Ceradyne, headquartered in the city since 1975, manufactures and
markets state-of-the-art ceramics products, including the armor,
ballistic plating for a new Lincoln Towncar, orthodontic braces,
truck engine parts and other products.
In the defense market, Ceradyne sells protective panels for
military helicopters -- the Black Hawk, Cobra and Apache --
ceramic-plated seats for Hummers, as well as the personnel armor.
As investors scour the stock tables for defense-oriented
companies, with President Bush’s readying a military action against
Saddam Hussein’s Iraq, Ceradyne has worked its way into the
spotlight.
Moskowitz said he isn’t counting on the possible war to benefit
his share price, which closed Friday at $8.65, down 22 cents.
“What is going to affect our stock is our performance,” he said.
“The future looks pretty bright.”
On Feb. 24, the publicly traded company announced that it beat
Wall Street’s consensus earnings estimates, by reporting
fourth-quarter sales of $17.6 million, or 11 cents per share, which
was a 45% increase from the $12.1 million, or 10 cents per share,
from the fourth quarter of 2001.
Ceradyne trades as CRDN on the Nasdaq exchange.

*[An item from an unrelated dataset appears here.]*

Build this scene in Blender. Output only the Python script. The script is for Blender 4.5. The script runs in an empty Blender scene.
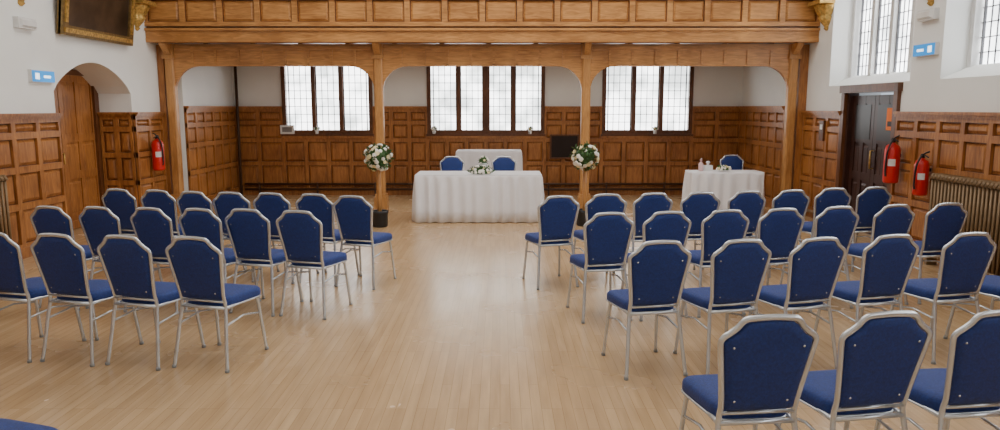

In 2002, the company grew sales 35%, from $45.3 million to a
record $61.2 million.
Moskowitz, Ceradyne’s founder, owes his success, in part, to his
success in attracting contracts from the military. On Feb. 13, the
company nailed down a $3.7-million deal with the Army’s Defense
Supply Center in Philadelphia to provide the personnel armor.

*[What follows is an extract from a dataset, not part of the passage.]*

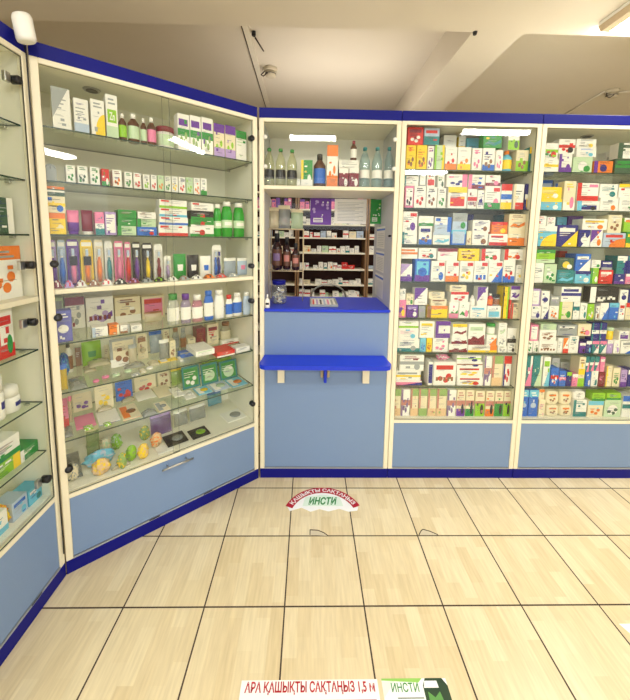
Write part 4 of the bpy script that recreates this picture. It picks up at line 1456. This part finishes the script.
# dispensary racks behind
RY = 3.95
WOOD = mat('brown_rack_side', (150, 116, 84), .5); DARK = mat('dark_maroon_board', (64, 26, 24), .6)
RZ = [hit(330, y, (0, 1, 0), RY).z for y in (297, 284.5, 269, 252.5, 237.5, 224)]
RZ = RZ+[RZ[-1]+.17, RZ[-1]+.36]
def rack(x0, x1, label, word, seed, only=None, top=None):
    o = empty('shelf_rack', (x0, RY, 0)); tag(o, label, 'shelving', 'dispensary racks'); W_ = x1-x0; Ht = RZ[-1]+.12
    for a_ in (0, W_-.018):
        mb = MB(); mb.box((a_, 0, 0), (a_+.018, .3, Ht), WOOD); mb.obj('side_panel', o)
    mb = MB(); mb.box((.018, .29, 0), (W_-.018, .3, Ht), DARK); mb.obj('back_panel', o)
    for z in [.1, .4]+RZ:
        mb = MB(); mb.box((.0185, .002, z-.018), (W_-.0185, .2895, z), INNER); mb.obj('shelf', o)
    r_ = random.Random(seed)
    for si, z in enumerate(RZ[:-1]):
        if only and si not in only: continue
        nm = ['first', 'second', 'third', 'fourth', 'fifth', 'sixth', 'seventh'][si]
        x = .025; n_ = 0
        while x < W_-.07:
            if r_.random() < .16 : x += r_.uniform(.03, .07)
            w_ = r_.uniform(.035, .085); h_ = r_.uniform(.035, .085) if si < 6 else r_.uniform(.08, .13)
            if x+w_ > W_-.025: break
            n_ += 1
            if si == 6: base = r_.choice('iwpi'); cd = r_.choice(['Tw bp', 'wi tp', 'Tp', 'bi'])
            elif si == 4 and x < .22: base, cd = 'w', r_.choice(['rr Tr', 'br'])
            elif si == 2 and .62 < x/W_ < .8: base, cd = 'r', 'xw'
            else: base = r_.choice('wwwwwwcwuwq'); cd = r_.choice(['', 'xs', 'Xs', 'bs', 'xu', 'es', 'bt', 'mr', 'eo'])
            ob = mk_box(w_, h_, r_.uniform(.06, .1), base, cd, 'dispensary_carton')
            place(ob, x0+x, RY+.02+r_.uniform(0, .02), z+.0004, f"small {CNAME[base]} carton, {NUMW[n_]} from left, {nm} level up, {word}", 'carton', 'cartons on the dispensary racks')
            x += w_+r_.uniform(.002, .012)
rack(-.055, .765, 'white shelved rack with dark back, framed in middle of the hatch', 'middle rack', 11)
rack(.775, 1.5, 'white shelved rack seen as narrow strip beside the hatch side wall', 'strip rack', 12, only=(1, 2, 3, 4, 5))
rack(-.9, -.065, 'white shelved rack behind the wire stand, mostly hidden', 'hidden rack', 13, only=(2, 3, 4, 5, 6))
# small green and brown bottles at the foot of the middle rack
for i, px in enumerate((306, 309.5, 313)):
    a_ = hit(px, 290, (0, 1, 0), 3.75)
# ------------------------------------------------------------------ floor stickers
SW = mat('sticker_white', (248, 248, 244), .35); SR = mat('sticker_red', (178, 8, 34), .35); SG = mat('sticker_green', (10, 130, 40), .35); SP = mat('sticker_pale_green', (226, 242, 224), .35); SDG = mat('sticker_dark_green', (28, 60, 30), .35)
cx_, R1, R2 = .178, .228, .186
cy_ = 1.865-R1
t0, t1 = math.radians(24), math.radians(157)
o = empty('floor_sticker', (cx_, cy_, 0)); tag(o, 'worn arched red and white floor sticker lettered in red arc and green', 'sticker')
def ring(ra, rb, z, m, a0=t0, a1=t1, n=28):
    mb = MB()
    for i in range(n):
        p, q = a0+(a1-a0)*i/n, a0+(a1-a0)*(i+1)/n
        mb.face([(ra*math.cos(p), ra*math.sin(p), z), (rb*math.cos(p), rb*math.sin(p), z), (rb*math.cos(q), rb*math.sin(q), z), (ra*math.cos(q), ra*math.sin(q), z)], m)
    return mb
mb = ring(R2, R1, .0016, SR); mb.obj('red_arc', o)
n = 26; mb = MB(); ol = [(R2*1.0*math.cos(t0+(t1-t0)*i/n), R2*math.sin(t0+(t1-t0)*i/n)) for i in range(n+1)]
low = [(-.185, .055), (-.12, .078), (-.07, .05), (-.02, .068), (.03, .052), (.09, .07), (.14, .05), (.19, .058)]
ol = [(.2, .085)]+ol+[(-.2, .085)]+low
mb.slab(list(ol), .0002, .0012, SW)
mb.obj('white_field', o)
mb = MB(); mb.slab([(-.115, .088), (.115, .088), (.1, .155), (0, .172), (-.1, .155)], .0013, .0015, SP); mb.obj('green_tint', o)
mb = MB()
vs, fs = text_faces('ҚАШЫҚТЫ САҚТАҢЫЗ', 1, .025)
xa_ = min(v[0] for v in vs); xb_ = max(v[0] for v in vs); Lr = xb_-xa_; b0 = len(mb.v)
A0, A1 = math.radians(150), math.radians(30)
for u, v in vs:
    a = A0+(A1-A0)*(u-xa_)/Lr; r_ = R2+.009+v*.033
    mb.v.append((r_*math.cos(a), r_*math.sin(a), .0020))
for f in fs: mb.f.append(tuple(b0+i for i in f)); mb.mi.append(mb.mid(SW)); mb.sm.append(False)
mb.obj('arc_lettering', o)
mb = MB(); put_text(mb, 'ИНСТИ', lambda u, v: (-.082+u, .097+v, .0020), SG, fit=(.165, .056), offset=.035, shear=.3); mb.obj('green_lettering', o)

o = empty('floor_sticker', (-.129, .983, 0)); tag(o, 'white rectangular floor sticker with red distance lettering at bottom of photo', 'sticker')
mb = MB(); mb.box((0, -.30, .0002), (.462, -.002, .0012), SW); mb.obj('white_sheet', o)
mb = MB(); put_text(mb, 'АРА ҚАШЫҚТЫ САҚТАҢЫЗ 1,5 м', lambda u, v: (.014+u, -.0395+v, .0016), SR, fit=(.436, .034), offset=.026)
mb.box((.012, -.056, .0013), (.45, -.053, .0016), SR); mb.obj('red_lettering', o)
o = empty('floor_sticker', (.347, .983, 0)); tag(o, 'white and green floor sticker with dark green picture beside red lettered one', 'sticker')
mb = MB(); mb.box((0, -.30, .0002), (.222, -.001, .0012), SW); mb.obj('white_sheet', o)
mb = MB(); mb.slab([(.0, -.001), (.14, -.001), (.125, -.012), (0, -.006)], .0013, .0015, mat('sticker_lime', (150, 206, 96), .35)); mb.slab([(.0, -.008), (.045, -.008), (.0, -.05)], .0013, .0015, SP); mb.obj('green_corner', o)
mb = MB(); put_text(mb, 'ИНСТИ', lambda u, v: (.03+u, -.036+v, .0017), SG, fit=(.092, .024), offset=.012)
for k in range(3): mb.box((.045+.01*k, -.052-.009*k, .0013), (.132, -.049-.009*k, .0016), mat('sticker_grey', (120, 130, 120), .4))
mb.obj('green_lettering', o)
mb = MB(); mb.slab([(.134, -.30), (.222, -.30), (.222, -.02), (.208, -.001), (.150, -.001), (.138, -.02)], .0013, .0017, SDG)
mb.slab([(.14, -.026), (.19, -.026), (.188, -.008), (.146, -.008)], .0018, .0020, SW)
mb.slab([(.145, -.10), (.205, -.10), (.19, -.035), (.17, -.05), (.15, -.035)], .0018, .0020, mat('sticker_leaf', (90, 150, 70), .4)); mb.obj('dark_picture', o)
p = hit(619, 624, (0, 0, 1), 0)
mb = MB(); mb.slab([(p.x, p.y), (p.x+.055, p.y-.135), (p.x+.3, p.y-.135), (p.x+.3, p.y)], .0002, .0012, SW); o = mb.obj('floor_sticker'); tag(o, 'blank white floor sticker cut by the photo edge', 'sticker')

# ------------------------------------------------------------------ things above
o = empty('motion_sensor', (-.985, 1.35, 2.2175)); tag(o, 'white motion sensor on bracket at top corner of slanted cabinet', 'sensor')
mb = MB(); mb.box((-.03, -.02, .0), (.012, .02, .012), WHITEP, .003); mb.tube([(-.01, -.01, .008), (.0, -.03, .018), (.03, -.05, .012)], .009, WHITEP); mb.obj('bracket', o)
mb = MB(); mb.lathe([(.02, -.05), (.03, -.046), (.033, -.036), (.033, .03), (.029, .042), (.018, .046)], WHITEP, n=22, sy=.7); mb.xf(Matrix.Translation((.048, -.062, .006)) @ Matrix.Rotation(-.14, 4, 'Y')); mb.obj('sensor_head', o)
mb = MB(); mb.tube([(.012, -.03, .005), (.018, -.022, -.06), (.0155, -.018, -.5), (.0155, -.018, -2.1)], .0026, BLACKP, 6)
mb.obj('cable', o)
CW = mat('pale_conduit', (226, 218, 200), .6)
a_, b_ = hit(245, 22, (0, 0, 1), 2.99), hit(268.5, 108, (0, 0, 1), 2.99)
mb = MB(); a_ = Vector((a_.x, 2.16, 2.99)); mb.box((-.022, 0, -.02), (.022, (b_-a_).length+.7, .0), CW)
o = mb.obj('cable_duct'); o.location = (a_.x, a_.y, 3.0); o.rotation_euler = (0, 0, -math.atan2(b_.x-a_.x, b_.y-a_.y)); tag(o, 'thin pale cable duct running along the ceiling behind small box detector', 'cable duct')
q = MB(); q.tube([(-.029, 0, -.006), (-.029, (b_-a_).length+.7, -.006)], .005, mat('dark_cable', (70, 56, 44), .6)); q.obj('cable', o)
def detector(px, py, label, sd):
    p = hit(px, py, (0, 0, 1), 2.985)
    p.x += .05 if sd > 0 and px < 400 else 0
    o = empty('smoke_detector', (p.x, p.y, 3.0)); tag(o, label, 'detector', 'ceiling detectors')
    mb = MB(); mb.lathe([(.055, -.03), (.06, -.015), (.06, -.0005)], mat('aged_white_plastic', (206, 196, 172), .5), n=24); mb.obj('base', o)
    mb = MB(); mb.lathe([(.03, -.075), (.045, -.07), (.048, -.05), (.04, -.0305)], mat('aged_white_plastic', (206, 196, 172), .5), n=24); mb.lathe([(.038, -.056), (.05, -.054), (.05, -.049), (.038, -.047)], BLACKP, n=20); mb.obj('sensor_head', o)
    mb = MB(); mb.tube([(-.05*sd, 0, -.02), (-.08*sd, -.03, -.07), (-.06*sd, -.05, -.09), (-.02*sd, -.05, -.06)], .005, mat('dark_cable', (70, 56, 44), .6), 6); mb.obj('cable', o)
    return p
detector(265, 70, 'round detector with dangling wire beside the ceiling cable duct', 1)
pd = detector(612, 92, 'round detector with slanting conduit above the far cabinet', 1)
e_ = hit(556, 120, (0, 0, 1), 2.985)
mb = MB(); mb.tube([(pd.x-.07, pd.y+.01, 2.99), (e_.x, e_.y, 2.99)], .009, CW); o = mb.obj('conduit'); tag(o, 'thin slanting conduit on ceiling ending at the far detector', 'conduit')
mb = MB(); mb.tube([(pd.x+.07, pd.y+.02, 2.99), (pd.x+.5, pd.y-.1, 2.99)], .009, CW); o = mb.obj('conduit'); tag(o, 'short conduit leaving the far detector towards the photo edge', 'conduit')
p = hit(251, 36, (0, 0, 1), 2.97); mb = MB(); mb.lathe([(.012, -.03), (.016, -.025), (.016, 0)], BLACKP, n=14)
mb.tube([(0, 0, -.02), (.03, .02, -.06), (.06, .1, -.08), (.05, .16, -.05), (.0, .06, -.01)], .004, mat('dark_cable', (70, 56, 44), .6), 6); o = mb.obj('cable_clip'); place(o, p.x+.02, p.y, 3.0, 'black clip with loose wire loop near start of ceiling duct', 'cable clip')
p = hit(154, 19, (0, 0, 1), 2.98); mb = MB(); mb.lathe([(.012, -.02), (.016, 0)], BLACKP, n=14); o = mb.obj('ceiling_hook'); place(o, p.x, p.y+.02, 3.0, 'small black fixing on the ceiling above the slanted cabinet', 'hook')
p = hit(471, 37, (0, 0, 1), 2.75); mb = MB(); mb.lathe([(.010, -.016), (.014, 0)], BLACKP, n=12); o = mb.obj('ceiling_hook'); place(o, p.x, p.y-.05, 2.75, 'small dark fixing at the near end of the ceiling beam', 'hook')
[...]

Moskowitz himself served in the Army, as a young ROTC officer in
the 1960s, after graduating from Alfred University in Western New
York. After a stint at a base in Alabama, Moskowitz worked for a
ceramics company in Glendale; he formed Ceradyne with colleagues in
1967.
In 1970, Moskowitz took the company public with an offering of
shares.
More than a quarter of a century later, Ceradyne now counts three
operational plants in the country (including Georgia and Kentucky),
350 employees and two satellite offices in London and Beijing.